The exercise: Print, exactly as they stand, the lines from the start of the listing to the line containing "PI = math.pi", inclusive.

Data entries:

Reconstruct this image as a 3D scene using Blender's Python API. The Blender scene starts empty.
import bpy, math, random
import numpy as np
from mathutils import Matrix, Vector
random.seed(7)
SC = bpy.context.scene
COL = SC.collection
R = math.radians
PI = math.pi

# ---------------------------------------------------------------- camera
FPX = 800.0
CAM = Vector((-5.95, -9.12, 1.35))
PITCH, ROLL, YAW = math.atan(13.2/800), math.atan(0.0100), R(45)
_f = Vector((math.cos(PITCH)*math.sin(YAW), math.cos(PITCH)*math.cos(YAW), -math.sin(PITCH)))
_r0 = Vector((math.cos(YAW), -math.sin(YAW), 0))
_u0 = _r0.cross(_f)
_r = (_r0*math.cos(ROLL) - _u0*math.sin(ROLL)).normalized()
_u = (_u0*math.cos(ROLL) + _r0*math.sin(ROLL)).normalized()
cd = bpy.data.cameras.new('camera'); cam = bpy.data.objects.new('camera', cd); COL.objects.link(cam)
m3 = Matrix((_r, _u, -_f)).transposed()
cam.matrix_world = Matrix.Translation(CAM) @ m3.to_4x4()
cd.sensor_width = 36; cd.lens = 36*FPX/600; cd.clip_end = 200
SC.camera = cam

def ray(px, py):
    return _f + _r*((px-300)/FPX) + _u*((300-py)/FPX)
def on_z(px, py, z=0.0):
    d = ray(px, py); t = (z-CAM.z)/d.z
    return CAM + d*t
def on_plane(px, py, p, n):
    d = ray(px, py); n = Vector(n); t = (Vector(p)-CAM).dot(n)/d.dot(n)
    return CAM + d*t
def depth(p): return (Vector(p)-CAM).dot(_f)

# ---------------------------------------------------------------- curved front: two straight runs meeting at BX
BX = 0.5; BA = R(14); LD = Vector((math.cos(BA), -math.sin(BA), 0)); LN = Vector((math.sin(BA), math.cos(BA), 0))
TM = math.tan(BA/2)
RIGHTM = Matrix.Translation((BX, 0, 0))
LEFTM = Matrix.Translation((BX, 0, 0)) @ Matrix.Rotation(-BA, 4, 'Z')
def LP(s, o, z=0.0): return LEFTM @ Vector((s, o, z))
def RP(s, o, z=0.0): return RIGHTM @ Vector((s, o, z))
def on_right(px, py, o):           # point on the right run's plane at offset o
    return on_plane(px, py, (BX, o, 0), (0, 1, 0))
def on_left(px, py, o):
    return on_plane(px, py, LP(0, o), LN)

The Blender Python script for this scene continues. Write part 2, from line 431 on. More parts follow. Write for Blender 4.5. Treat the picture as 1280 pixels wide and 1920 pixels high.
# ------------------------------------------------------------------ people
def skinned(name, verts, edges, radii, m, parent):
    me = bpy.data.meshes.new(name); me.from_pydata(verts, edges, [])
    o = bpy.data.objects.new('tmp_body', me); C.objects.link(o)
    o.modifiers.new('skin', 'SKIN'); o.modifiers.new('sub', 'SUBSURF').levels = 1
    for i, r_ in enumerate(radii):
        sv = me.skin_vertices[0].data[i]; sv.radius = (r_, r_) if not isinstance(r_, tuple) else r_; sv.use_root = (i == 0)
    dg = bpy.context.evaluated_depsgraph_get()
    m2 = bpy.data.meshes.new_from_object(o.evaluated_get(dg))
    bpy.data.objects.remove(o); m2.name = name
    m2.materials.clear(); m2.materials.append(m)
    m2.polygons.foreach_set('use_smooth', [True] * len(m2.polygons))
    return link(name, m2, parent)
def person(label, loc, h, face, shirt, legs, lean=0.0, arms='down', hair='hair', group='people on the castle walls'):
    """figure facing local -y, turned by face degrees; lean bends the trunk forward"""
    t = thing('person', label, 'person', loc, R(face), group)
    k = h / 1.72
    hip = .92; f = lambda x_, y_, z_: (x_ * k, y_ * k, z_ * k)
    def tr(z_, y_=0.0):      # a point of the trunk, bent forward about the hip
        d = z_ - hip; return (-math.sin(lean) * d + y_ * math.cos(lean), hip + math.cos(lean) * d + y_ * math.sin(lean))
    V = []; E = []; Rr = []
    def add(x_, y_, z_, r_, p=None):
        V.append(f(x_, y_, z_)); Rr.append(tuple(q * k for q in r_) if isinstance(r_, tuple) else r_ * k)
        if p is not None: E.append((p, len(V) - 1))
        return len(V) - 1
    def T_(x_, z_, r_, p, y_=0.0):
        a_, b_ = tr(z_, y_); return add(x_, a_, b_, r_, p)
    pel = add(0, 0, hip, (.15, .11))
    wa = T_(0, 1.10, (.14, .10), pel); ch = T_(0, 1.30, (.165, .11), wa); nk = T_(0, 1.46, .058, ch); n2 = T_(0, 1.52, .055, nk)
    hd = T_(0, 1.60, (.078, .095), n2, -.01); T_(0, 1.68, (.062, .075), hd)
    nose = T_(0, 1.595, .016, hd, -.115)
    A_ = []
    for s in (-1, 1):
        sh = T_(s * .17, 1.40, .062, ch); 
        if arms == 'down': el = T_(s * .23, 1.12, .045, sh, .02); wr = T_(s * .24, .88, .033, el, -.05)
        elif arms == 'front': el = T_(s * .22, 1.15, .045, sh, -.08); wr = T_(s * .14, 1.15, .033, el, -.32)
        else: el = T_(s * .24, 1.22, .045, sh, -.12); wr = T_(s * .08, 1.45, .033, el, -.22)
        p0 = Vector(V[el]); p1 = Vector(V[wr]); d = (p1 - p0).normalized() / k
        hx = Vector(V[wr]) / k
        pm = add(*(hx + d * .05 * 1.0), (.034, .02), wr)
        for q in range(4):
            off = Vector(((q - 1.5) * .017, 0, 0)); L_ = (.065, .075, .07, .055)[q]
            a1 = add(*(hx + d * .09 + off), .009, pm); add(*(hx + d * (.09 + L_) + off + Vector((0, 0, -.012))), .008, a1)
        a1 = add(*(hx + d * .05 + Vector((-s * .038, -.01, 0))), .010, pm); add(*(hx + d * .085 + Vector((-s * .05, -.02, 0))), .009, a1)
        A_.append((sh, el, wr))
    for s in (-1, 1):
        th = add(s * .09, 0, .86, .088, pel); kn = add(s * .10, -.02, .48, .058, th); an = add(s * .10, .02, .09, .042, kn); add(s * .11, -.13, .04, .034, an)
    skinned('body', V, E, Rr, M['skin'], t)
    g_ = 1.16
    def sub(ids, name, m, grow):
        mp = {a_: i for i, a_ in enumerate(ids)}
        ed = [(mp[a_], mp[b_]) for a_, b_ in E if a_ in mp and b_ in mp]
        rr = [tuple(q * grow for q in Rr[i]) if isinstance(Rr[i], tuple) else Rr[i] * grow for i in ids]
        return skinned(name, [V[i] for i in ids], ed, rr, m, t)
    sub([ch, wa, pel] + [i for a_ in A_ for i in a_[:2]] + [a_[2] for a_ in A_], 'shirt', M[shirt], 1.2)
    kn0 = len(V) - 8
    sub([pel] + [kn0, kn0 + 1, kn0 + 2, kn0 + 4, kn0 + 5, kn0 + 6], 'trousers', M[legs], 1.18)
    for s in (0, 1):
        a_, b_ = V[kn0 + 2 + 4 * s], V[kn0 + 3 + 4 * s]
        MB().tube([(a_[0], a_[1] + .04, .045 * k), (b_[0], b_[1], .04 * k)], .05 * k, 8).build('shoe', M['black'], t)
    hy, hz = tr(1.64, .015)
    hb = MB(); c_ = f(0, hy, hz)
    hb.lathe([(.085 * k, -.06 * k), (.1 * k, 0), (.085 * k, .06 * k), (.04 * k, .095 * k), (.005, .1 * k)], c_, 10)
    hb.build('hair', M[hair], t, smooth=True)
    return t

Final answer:
Reconstruct this image as a 3D scene using Blender's Python API. The Blender scene starts empty.
import bpy, math, random
import numpy as np
from mathutils import Matrix, Vector
random.seed(7)
SC = bpy.context.scene
COL = SC.collection
R = math.radians
PI = math.pi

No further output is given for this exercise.